The shredding of Germanyʹs democracy

For those of us with a migrant background, the recent NSU trial verdict does not put the matter to rest. We are still left fearing for our lives in this country, says Sheila Mysorekar in her commentary

So is that it? The Munich court has now handed down a life term for Beate Zschaepe and shorter terms for other supporters of the NSU. Is this all that the most important German trial for decades has achieved? I have been following the tortuous hearings against the "National Socialist Underground" (NSU) racist terrorist group for five long years and now that it is over, there are still many unanswered questions.

Co-defendants tattooed with Nazi slogans who donʹt remember a thing; witnesses who suddenly commit suicide a day before they are due to give evidence; an intelligence officer present at one crime scene without noticing the murder; and officials who inadvertently shred key documents. Just a load of silly coincidences.

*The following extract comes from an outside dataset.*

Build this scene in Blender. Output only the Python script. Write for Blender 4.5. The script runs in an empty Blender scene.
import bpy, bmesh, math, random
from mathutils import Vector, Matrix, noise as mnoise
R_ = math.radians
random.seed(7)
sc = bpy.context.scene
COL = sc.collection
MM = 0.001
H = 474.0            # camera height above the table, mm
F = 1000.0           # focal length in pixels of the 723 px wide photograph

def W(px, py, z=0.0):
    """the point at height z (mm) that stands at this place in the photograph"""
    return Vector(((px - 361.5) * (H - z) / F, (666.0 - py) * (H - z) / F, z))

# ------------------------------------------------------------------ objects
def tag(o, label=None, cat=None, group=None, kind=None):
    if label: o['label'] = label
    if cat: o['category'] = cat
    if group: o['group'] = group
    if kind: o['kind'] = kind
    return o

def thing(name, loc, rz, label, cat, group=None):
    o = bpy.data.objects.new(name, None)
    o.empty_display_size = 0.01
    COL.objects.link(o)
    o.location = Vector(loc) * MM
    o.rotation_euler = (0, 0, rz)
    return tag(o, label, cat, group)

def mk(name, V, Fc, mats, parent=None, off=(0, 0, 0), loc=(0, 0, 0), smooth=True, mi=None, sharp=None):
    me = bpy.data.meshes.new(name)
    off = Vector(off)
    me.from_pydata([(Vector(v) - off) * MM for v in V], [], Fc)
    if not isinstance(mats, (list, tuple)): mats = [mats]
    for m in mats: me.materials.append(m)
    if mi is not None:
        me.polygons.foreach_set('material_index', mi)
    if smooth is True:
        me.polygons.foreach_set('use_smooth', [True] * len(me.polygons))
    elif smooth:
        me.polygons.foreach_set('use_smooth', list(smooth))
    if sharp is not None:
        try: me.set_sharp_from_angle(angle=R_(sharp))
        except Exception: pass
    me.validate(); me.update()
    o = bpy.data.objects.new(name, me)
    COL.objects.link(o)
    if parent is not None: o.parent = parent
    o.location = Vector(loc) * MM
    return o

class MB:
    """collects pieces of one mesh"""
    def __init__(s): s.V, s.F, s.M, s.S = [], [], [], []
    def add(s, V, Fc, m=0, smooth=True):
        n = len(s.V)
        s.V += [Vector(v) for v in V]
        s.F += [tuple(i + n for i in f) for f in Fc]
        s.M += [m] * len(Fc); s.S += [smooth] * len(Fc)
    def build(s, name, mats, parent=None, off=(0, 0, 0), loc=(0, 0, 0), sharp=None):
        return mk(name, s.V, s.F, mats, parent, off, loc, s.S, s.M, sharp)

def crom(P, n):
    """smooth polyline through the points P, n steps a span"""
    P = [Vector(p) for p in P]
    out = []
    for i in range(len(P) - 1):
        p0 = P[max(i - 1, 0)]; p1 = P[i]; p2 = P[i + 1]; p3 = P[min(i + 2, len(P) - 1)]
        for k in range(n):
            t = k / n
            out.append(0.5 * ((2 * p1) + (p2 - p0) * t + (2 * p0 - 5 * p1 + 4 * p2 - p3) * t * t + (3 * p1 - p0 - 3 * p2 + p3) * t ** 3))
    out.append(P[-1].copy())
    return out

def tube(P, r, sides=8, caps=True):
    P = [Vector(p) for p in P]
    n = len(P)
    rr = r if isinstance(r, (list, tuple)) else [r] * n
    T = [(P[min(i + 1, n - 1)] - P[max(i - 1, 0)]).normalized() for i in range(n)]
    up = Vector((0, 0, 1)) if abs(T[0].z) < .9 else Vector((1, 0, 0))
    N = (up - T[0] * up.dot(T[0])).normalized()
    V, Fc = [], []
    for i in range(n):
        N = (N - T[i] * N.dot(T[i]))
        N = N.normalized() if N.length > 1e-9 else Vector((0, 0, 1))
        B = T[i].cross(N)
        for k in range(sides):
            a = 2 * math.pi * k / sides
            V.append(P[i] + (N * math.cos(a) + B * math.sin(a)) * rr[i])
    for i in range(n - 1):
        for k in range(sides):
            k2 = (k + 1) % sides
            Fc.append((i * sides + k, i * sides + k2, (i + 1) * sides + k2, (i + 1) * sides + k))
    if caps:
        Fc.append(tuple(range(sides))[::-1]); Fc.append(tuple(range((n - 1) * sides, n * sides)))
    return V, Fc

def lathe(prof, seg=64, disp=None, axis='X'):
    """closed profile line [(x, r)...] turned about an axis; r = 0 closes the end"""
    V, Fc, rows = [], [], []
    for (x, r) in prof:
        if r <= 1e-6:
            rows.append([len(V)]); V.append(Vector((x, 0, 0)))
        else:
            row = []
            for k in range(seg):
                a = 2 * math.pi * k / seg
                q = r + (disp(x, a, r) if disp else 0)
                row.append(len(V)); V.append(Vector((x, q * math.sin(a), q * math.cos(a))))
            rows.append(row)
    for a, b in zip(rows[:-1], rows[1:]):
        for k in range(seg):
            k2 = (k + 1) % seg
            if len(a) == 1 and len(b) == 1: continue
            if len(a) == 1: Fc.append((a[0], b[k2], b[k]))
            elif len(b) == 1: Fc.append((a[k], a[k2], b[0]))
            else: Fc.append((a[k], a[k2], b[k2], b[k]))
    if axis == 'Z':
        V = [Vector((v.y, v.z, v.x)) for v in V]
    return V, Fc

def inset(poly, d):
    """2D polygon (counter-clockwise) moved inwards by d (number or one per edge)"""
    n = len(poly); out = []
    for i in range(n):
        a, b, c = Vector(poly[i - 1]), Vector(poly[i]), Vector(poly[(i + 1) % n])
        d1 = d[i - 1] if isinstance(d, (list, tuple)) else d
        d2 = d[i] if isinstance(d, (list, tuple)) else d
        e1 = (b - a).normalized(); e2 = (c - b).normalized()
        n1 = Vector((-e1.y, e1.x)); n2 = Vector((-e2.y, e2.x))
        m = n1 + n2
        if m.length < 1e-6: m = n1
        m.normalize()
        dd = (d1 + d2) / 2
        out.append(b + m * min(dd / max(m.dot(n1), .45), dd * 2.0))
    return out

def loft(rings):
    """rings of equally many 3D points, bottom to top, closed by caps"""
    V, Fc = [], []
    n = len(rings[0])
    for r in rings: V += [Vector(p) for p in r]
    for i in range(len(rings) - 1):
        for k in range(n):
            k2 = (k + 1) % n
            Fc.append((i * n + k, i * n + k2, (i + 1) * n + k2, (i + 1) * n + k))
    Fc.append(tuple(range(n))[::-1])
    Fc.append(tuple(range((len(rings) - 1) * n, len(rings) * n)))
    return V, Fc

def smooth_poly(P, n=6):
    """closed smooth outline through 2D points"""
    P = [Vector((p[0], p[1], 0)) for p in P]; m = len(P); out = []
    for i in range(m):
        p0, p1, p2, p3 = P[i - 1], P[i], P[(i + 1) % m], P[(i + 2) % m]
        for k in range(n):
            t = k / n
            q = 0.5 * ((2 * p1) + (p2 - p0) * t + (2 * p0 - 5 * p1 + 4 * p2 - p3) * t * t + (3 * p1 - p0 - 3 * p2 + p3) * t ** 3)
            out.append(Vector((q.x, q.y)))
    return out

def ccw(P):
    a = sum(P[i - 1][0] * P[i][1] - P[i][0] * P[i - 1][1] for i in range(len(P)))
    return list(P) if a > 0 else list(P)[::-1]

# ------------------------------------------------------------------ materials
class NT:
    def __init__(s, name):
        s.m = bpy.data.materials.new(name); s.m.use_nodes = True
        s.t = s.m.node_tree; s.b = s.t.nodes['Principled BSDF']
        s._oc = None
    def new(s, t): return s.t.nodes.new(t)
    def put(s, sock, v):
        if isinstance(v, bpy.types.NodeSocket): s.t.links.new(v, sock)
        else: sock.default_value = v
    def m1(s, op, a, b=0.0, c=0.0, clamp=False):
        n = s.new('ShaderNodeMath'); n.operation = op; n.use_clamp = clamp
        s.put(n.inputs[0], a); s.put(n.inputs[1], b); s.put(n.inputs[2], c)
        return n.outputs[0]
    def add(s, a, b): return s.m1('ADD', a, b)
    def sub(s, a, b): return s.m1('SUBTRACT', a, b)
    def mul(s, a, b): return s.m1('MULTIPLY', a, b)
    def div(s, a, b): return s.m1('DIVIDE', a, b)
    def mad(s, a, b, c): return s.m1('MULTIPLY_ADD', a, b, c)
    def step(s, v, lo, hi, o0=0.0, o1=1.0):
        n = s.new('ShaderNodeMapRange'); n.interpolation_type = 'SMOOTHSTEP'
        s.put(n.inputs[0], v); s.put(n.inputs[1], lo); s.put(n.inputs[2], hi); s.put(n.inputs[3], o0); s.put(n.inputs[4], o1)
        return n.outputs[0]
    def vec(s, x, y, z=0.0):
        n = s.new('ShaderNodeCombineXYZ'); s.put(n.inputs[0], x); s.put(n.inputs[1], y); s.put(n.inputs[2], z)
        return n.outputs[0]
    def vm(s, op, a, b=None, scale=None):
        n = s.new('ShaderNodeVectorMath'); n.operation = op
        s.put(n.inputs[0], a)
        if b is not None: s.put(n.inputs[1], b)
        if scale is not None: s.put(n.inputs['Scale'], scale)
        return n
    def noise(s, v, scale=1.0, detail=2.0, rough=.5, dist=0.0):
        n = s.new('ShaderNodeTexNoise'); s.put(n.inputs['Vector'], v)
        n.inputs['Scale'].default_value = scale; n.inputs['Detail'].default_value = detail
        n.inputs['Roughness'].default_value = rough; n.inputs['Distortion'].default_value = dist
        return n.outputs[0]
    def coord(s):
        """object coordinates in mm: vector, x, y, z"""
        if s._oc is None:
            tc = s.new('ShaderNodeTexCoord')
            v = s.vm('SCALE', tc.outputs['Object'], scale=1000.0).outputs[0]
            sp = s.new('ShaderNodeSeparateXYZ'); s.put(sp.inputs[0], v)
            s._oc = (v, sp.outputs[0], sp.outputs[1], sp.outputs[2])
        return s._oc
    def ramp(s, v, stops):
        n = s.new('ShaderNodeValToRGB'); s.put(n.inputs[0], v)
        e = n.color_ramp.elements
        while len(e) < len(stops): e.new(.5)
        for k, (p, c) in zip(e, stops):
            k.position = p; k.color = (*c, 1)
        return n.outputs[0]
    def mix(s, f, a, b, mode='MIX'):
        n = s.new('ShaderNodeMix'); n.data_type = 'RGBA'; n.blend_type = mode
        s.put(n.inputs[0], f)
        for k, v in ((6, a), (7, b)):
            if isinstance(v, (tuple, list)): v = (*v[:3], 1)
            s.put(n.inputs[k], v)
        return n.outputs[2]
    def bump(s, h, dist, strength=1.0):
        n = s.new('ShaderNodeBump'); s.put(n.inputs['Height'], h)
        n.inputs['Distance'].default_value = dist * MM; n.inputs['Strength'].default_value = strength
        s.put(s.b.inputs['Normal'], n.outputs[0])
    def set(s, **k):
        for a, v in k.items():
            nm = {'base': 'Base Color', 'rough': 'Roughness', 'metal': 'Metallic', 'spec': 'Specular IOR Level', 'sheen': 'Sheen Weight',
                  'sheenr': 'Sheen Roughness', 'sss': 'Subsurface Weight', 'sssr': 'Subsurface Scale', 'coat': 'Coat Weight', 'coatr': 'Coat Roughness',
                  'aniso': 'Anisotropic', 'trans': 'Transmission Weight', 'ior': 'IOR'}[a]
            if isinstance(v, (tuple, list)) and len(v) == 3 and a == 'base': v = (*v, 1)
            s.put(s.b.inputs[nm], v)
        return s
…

And weʹre expected to believe that?

Nothing has been cleared up

The official line is that the NSU consisted of just three people. Two of them are dead, the third has now been sentenced. The trial is over; put a lid on it.

No. I am not ready to close the file on the NSU.  Nothing has been cleared up. A handful of neo-Nazis have received jail terms, but the network that helped them has been left largely intact.

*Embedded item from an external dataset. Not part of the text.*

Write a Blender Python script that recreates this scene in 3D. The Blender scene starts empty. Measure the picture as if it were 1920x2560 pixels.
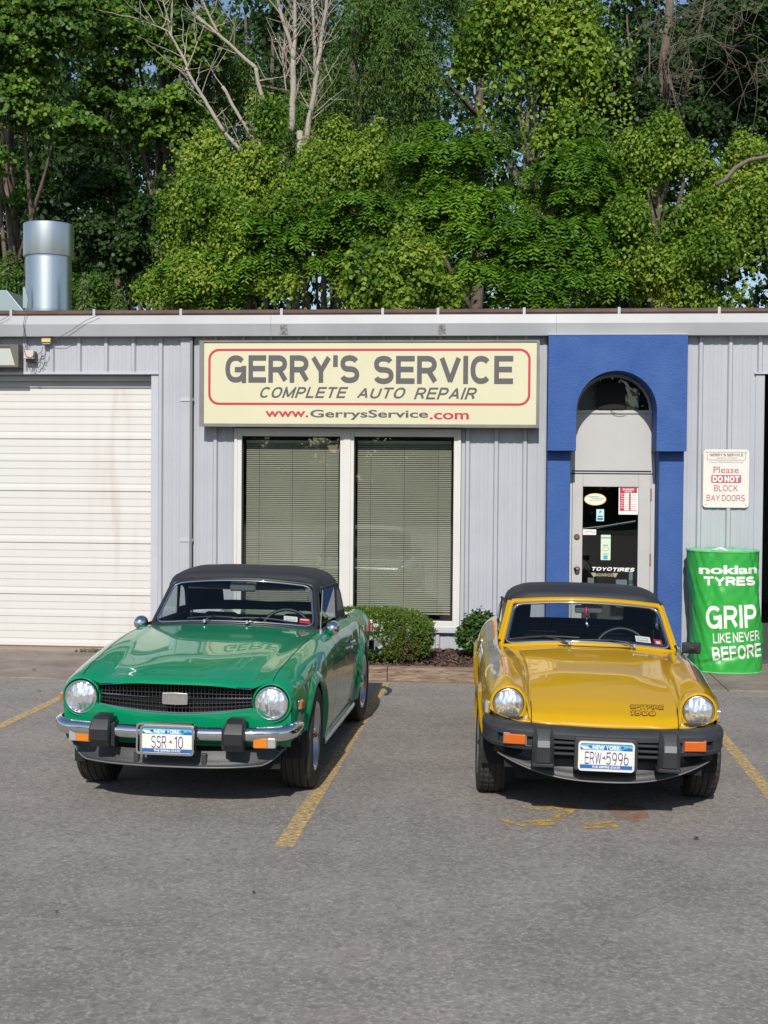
import bpy, math, random
import numpy as np
from math import sin, cos, pi, radians, atan2, sqrt
from mathutils import Vector, Matrix, Euler

# ------------------------------------------------------------------ camera, world, sun, exposure
S = bpy.context.scene
COL = S.collection
CAM_YAW, CAM_PITCH, CAM_ROLL = -0.0872, -0.0246, 0.0080
CAM_POS = Vector((0.0, -13.7074, 1.9241))
FPX = 3190.2                      # focal length in pixels of a 2560 px high frame
cam_d = bpy.data.cameras.new("camera"); cam = bpy.data.objects.new("camera", cam_d); COL.objects.link(cam)
cam_d.sensor_fit = 'VERTICAL'; cam_d.sensor_height = 24.0; cam_d.sensor_width = 18.0
cam_d.lens = FPX / 2560.0 * 24.0
cam_d.clip_start = 0.1; cam_d.clip_end = 600.0
_F = Vector((sin(CAM_YAW) * cos(CAM_PITCH), cos(CAM_YAW) * cos(CAM_PITCH), sin(CAM_PITCH)))
_Rt = Vector((cos(CAM_YAW), -sin(CAM_YAW), 0)); _U = _Rt.cross(_F)
_R = _Rt * cos(CAM_ROLL) + _U * sin(CAM_ROLL); _U2 = _U * cos(CAM_ROLL) - _Rt * sin(CAM_ROLL)
cam.matrix_world = Matrix(((_R.x, _U2.x, -_F.x, CAM_POS.x), (_R.y, _U2.y, -_F.y, CAM_POS.y),
                           (_R.z, _U2.z, -_F.z, CAM_POS.z), (0, 0, 0, 1)))
S.camera = cam

SUN_EL, SUN_AZ = radians(37.0), radians(2.5)     # azimuth: degrees to the left of the wall's normal, behind the camera
sun_from = Vector((-sin(SUN_AZ) * cos(SUN_EL), -cos(SUN_AZ) * cos(SUN_EL), sin(SUN_EL)))
W = bpy.data.worlds.new("World"); S.world = W; W.use_nodes = True
nt = W.node_tree; bg = nt.nodes["Background"]
sky = nt.nodes.new("ShaderNodeTexSky"); sky.sky_type = 'NISHITA'; sky.sun_disc = False
sky.sun_elevation = SUN_EL
sky.sun_rotation = math.atan2(sun_from.x, sun_from.y)
sky.air_density = 1.0; sky.dust_density = 0.6; sky.ozone_density = 1.0
nt.links.new(sky.outputs[0], bg.inputs[0]); bg.inputs[1].default_value = 0.115
sl = bpy.data.lights.new("sun", 'SUN'); sl.energy = 4.5; sl.angle = radians(0.53); sl.color = (1.0, 0.945, 0.86)
so = bpy.data.objects.new("sun", sl); COL.objects.link(so)
so.rotation_euler = (-sun_from).to_track_quat('-Z', 'Y').to_euler()
S.view_settings.view_transform = 'Standard'; S.view_settings.look = 'None'
S.view_settings.exposure = 0.0; S.view_settings.gamma = 1.0
try: S.view_settings.use_curve_mapping = False
except Exception: pass
S.render.engine = 'CYCLES'
S.cycles.max_bounces = 7; S.cycles.diffuse_bounces = 3; S.cycles.glossy_bounces = 4
S.cycles.transmission_bounces = 4; S.cycles.transparent_max_bounces = 12
S.cycles.sample_clamp_indirect = 6.0; S.cycles.caustics_reflective = False; S.cycles.caustics_refractive = False
try: S.cycles.use_denoising = True
except Exception: pass

# ------------------------------------------------------------------ helpers
rng = np.random.default_rng(7)
R_ = random.Random(11)

def tag(o, label=None, cat=None, group=None, kind=None):
    if label: o["label"] = label
    if cat: o["category"] = cat
    if group: o["group"] = group
    if kind: o["kind"] = kind
    return o

def empty(name, loc=(0, 0, 0), rz=0.0, parent=None):
    o = bpy.data.objects.new(name, None); COL.objects.link(o)
    o.location = loc; o.rotation_euler = (0, 0, rz); o.empty_display_size = 0.1
    if parent: o.parent = parent
    return o

def link(name, me, mat=None, parent=None, loc=None, rot=None):
    o = bpy.data.objects.new(name, me); COL.objects.link(o)
    if mat is not None:
        for m in (mat if isinstance(mat, (list, tuple)) else [mat]): me.materials.append(m)
    if parent: o.parent = parent
    if loc is not None: o.location = loc
    if rot is not None: o.rotation_euler = rot
    return o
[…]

Those protectors of the constitution, who are first and foremost protecting their own failures, have kept their jobs, paid for by our – by my – taxes. The NSU terrorists must have also had local helpers, because they couldnʹt have carried out these murders without knowledge of the local area. But these supporters have not been identified and remain at large. Huge gaps in the investigation still remain. The trial is over, but for me and for many other people in Germany, the matter is by no means closed. Not to mention our fear of radical right wing violence, which still persists.

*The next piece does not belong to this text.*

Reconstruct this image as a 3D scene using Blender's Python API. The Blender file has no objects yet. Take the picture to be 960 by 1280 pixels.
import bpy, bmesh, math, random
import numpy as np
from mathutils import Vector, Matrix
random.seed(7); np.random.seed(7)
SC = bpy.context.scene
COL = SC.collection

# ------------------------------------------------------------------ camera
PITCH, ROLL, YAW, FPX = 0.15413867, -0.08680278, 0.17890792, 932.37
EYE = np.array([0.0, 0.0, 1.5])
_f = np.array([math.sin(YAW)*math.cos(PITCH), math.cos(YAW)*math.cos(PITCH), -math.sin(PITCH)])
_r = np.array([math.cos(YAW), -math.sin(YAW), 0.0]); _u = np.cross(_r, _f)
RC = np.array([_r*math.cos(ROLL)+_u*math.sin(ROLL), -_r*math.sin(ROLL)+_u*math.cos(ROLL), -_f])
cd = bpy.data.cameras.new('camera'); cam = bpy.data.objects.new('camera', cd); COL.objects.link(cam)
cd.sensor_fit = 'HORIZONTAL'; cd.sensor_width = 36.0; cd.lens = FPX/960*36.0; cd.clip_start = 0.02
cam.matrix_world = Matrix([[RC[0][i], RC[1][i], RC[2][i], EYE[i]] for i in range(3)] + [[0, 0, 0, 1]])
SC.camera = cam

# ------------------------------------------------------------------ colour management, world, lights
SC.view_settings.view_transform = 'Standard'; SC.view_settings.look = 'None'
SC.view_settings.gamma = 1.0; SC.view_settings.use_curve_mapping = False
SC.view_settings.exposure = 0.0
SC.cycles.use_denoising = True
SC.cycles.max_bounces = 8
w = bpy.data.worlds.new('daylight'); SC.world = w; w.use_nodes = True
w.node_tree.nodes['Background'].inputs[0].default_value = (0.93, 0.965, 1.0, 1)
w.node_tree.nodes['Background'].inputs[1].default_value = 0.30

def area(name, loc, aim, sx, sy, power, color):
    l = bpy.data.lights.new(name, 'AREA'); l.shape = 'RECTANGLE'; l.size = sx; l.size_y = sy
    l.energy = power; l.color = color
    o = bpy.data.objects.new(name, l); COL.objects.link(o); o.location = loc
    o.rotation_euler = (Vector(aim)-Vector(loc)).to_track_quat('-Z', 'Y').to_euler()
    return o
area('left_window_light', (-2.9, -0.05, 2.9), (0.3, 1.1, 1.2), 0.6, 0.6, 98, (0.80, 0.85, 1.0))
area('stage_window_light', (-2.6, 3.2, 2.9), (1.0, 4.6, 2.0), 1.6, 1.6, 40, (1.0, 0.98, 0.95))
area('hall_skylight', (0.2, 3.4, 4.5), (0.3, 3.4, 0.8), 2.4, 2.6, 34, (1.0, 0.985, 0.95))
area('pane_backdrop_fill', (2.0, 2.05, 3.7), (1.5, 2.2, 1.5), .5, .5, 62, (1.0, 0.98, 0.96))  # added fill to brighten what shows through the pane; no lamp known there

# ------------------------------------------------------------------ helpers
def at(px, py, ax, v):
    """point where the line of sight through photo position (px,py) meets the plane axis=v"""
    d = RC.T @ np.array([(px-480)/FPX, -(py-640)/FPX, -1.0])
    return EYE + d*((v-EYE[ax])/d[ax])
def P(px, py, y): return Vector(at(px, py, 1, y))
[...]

I already had a bad feeling back then, when it all started. There were sporadic reports in local newspapers on the first NSU murders, which received very little national coverage. Because the same weapon was used to kill in every instance, it reminded me of a series of murders in Sweden in the 1990s, when a right wing radical – who soon earned the nickname "Laser Man" – ambushed migrants with a laser sight shotgun.

Any one of us could be next

I started collecting media reports on these murders of migrants in Germany, dubbed the "kebab murders" at the time. And I wondered if serial killings in Norway would have been described as the "herring murders". I conducted my own research, putting calls in to the official government taskforce, named Bosphorus. But all they would say was there was nothing to report. Everyone I contacted involved in the case gave me the same response.  They rejected any suggestion that these might be racist murders. No one wanted to reveal any information. Either that, or the murders were not considered to be important enough to be of any great concern. Just a few foreigners, after all.

I can still remember exactly what I thought at the time: if things get out of hand here too, if a racist serial killer like Laser Man is on the loose in Germany, then any one of us could be next. Including my family and myself.